- **WORK TO DO**: Your task is to reproduce word for word the lines running from the line containing "y > lip_y(x)-.1)" to the line containing "xa, ya = scatter(9000, -3.8, 4.8, 3.6, 4.75, .05, 170)", inclusive. Nothing else belongs in the answer.

- **DATA**:

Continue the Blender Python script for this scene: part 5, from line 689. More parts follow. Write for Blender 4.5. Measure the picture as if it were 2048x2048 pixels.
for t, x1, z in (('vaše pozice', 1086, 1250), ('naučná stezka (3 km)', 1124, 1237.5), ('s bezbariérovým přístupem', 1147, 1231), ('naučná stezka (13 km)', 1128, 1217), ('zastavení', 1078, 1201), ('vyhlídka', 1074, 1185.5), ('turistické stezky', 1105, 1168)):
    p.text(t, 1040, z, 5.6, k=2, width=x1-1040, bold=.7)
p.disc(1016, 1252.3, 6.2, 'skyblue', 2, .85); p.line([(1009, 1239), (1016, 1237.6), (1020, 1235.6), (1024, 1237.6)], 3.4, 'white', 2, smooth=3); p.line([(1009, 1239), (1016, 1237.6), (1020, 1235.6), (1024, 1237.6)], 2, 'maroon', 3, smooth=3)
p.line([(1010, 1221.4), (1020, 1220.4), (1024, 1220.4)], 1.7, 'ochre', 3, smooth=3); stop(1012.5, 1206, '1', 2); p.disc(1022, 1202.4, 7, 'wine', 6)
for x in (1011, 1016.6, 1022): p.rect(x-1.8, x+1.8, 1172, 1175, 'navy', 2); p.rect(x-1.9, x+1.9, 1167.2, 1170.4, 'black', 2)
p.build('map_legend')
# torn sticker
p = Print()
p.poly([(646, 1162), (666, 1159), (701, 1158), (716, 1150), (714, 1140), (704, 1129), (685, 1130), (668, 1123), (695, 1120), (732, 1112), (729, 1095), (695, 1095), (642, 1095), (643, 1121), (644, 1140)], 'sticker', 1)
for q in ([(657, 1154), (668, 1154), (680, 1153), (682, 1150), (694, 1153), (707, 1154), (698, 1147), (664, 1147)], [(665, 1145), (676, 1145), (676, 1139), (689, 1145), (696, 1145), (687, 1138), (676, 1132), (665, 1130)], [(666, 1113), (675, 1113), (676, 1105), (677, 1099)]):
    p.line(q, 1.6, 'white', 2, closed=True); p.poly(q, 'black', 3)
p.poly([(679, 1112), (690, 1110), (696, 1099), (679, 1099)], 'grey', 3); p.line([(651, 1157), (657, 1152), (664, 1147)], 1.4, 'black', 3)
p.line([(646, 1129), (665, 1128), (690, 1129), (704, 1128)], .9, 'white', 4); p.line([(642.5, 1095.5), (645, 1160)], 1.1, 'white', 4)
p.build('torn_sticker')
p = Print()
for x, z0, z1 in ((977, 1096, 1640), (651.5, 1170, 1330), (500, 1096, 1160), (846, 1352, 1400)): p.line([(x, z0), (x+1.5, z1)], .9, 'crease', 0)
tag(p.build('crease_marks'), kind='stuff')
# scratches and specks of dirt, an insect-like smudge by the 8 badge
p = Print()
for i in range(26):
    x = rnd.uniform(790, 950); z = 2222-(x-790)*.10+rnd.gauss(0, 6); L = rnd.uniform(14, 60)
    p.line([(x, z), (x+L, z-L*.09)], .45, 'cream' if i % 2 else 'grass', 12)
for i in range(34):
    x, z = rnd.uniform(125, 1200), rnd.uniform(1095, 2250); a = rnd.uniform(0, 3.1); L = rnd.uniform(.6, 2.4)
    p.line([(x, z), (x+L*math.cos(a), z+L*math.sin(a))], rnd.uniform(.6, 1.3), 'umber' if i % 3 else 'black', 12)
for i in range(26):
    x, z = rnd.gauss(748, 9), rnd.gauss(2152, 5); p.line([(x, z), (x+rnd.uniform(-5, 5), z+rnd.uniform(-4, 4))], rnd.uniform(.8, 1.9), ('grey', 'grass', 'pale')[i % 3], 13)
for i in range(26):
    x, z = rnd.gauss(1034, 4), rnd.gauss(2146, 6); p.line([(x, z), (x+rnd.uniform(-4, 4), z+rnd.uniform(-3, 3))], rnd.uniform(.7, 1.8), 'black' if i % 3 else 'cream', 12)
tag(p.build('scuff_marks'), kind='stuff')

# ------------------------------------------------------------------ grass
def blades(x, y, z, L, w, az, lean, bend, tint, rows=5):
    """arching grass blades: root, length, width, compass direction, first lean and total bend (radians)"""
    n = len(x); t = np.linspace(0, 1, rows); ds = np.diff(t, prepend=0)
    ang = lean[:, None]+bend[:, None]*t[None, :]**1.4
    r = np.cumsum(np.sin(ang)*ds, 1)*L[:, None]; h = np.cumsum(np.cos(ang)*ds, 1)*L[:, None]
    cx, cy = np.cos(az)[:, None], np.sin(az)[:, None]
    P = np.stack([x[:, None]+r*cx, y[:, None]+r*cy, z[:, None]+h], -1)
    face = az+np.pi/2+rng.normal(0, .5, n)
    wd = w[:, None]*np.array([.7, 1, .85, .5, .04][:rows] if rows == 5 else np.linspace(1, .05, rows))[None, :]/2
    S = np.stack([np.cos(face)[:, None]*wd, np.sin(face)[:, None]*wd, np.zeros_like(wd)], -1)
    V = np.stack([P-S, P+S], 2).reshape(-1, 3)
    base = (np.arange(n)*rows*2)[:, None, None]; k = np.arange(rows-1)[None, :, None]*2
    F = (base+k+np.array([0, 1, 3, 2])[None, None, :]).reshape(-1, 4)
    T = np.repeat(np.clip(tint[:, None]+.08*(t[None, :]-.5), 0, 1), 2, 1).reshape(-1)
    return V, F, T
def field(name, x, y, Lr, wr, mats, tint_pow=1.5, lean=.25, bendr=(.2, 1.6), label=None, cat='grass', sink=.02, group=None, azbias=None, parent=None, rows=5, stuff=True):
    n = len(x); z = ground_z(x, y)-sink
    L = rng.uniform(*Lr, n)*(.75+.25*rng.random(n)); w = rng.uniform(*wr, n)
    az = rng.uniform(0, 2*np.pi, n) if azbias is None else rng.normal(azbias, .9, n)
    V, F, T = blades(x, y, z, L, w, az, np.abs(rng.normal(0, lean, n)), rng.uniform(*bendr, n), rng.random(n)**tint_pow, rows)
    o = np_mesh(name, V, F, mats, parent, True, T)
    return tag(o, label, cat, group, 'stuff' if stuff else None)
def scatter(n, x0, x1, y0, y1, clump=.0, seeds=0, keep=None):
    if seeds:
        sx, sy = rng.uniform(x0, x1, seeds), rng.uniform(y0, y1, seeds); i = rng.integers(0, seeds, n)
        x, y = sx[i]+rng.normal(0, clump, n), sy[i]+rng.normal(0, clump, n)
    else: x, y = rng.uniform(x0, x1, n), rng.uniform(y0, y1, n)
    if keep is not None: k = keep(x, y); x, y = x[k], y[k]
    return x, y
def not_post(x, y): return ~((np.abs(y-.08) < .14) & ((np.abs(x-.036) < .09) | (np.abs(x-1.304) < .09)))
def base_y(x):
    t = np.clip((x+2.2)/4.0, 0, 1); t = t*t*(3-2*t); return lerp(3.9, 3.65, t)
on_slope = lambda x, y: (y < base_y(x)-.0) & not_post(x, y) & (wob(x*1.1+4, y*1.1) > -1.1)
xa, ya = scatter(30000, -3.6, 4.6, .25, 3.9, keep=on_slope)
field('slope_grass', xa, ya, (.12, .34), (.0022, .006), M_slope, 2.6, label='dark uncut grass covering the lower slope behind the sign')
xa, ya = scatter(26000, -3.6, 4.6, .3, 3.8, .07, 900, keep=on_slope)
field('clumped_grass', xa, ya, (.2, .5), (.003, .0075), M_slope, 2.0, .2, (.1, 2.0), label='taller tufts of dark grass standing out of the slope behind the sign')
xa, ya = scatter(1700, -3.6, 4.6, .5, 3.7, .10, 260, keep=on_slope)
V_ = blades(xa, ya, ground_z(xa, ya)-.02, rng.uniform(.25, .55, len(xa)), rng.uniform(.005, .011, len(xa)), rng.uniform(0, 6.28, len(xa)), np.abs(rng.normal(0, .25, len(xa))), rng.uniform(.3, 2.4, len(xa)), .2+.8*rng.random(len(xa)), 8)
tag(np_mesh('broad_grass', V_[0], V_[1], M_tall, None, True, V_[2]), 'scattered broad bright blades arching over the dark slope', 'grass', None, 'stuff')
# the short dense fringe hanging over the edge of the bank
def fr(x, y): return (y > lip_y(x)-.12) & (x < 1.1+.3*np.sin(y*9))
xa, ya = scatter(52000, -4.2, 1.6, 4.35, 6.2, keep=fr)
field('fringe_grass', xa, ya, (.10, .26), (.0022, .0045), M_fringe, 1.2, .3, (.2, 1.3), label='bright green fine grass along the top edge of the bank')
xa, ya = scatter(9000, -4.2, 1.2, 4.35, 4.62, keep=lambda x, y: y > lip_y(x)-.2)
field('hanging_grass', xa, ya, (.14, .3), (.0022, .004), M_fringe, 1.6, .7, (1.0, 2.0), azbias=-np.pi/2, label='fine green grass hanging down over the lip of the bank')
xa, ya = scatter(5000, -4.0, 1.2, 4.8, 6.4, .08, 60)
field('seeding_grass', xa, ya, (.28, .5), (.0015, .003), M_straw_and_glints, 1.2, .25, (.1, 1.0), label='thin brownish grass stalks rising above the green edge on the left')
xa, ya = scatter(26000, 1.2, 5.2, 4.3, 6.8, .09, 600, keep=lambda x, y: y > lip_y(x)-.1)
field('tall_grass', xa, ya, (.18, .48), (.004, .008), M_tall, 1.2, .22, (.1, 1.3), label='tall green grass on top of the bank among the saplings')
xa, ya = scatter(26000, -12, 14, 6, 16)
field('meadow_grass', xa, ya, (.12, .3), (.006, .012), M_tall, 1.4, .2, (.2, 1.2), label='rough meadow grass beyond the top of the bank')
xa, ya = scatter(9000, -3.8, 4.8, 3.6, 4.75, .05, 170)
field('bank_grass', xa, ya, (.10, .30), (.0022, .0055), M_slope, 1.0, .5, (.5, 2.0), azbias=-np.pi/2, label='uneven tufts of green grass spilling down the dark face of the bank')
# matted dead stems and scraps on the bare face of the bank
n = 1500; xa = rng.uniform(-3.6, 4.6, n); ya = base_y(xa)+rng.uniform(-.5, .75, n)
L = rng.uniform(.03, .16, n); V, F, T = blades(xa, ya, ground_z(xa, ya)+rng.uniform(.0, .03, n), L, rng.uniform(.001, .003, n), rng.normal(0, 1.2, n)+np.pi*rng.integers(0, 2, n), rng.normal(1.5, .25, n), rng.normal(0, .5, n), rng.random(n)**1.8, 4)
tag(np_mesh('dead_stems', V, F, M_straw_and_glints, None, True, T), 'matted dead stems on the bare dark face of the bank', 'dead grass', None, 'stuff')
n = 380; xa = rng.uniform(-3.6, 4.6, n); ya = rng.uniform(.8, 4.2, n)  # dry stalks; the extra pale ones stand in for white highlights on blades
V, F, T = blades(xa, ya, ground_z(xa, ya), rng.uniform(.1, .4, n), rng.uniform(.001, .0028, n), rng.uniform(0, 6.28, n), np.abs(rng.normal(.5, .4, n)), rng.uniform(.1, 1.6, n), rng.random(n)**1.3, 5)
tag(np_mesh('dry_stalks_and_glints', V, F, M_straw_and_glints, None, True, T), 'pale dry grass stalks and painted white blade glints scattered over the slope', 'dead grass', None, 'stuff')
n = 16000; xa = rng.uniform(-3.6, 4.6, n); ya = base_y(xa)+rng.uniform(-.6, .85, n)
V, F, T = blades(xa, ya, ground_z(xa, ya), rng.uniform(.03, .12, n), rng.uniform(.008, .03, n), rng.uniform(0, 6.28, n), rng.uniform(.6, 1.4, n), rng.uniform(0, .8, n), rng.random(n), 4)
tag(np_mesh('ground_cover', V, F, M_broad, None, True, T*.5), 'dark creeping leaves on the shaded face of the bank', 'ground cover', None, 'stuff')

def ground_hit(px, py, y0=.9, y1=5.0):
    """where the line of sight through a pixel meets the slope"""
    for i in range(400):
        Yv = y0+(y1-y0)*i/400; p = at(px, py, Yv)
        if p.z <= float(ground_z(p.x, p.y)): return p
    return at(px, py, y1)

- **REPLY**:
xa, ya = scatter(26000, 1.2, 5.2, 4.3, 6.8, .09, 600, keep=lambda x, y: y > lip_y(x)-.1)
field('tall_grass', xa, ya, (.18, .48), (.004, .008), M_tall, 1.2, .22, (.1, 1.3), label='tall green grass on top of the bank among the saplings')
xa, ya = scatter(26000, -12, 14, 6, 16)
field('meadow_grass', xa, ya, (.12, .3), (.006, .012), M_tall, 1.4, .2, (.2, 1.2), label='rough meadow grass beyond the top of the bank')
xa, ya = scatter(9000, -3.8, 4.8, 3.6, 4.75, .05, 170)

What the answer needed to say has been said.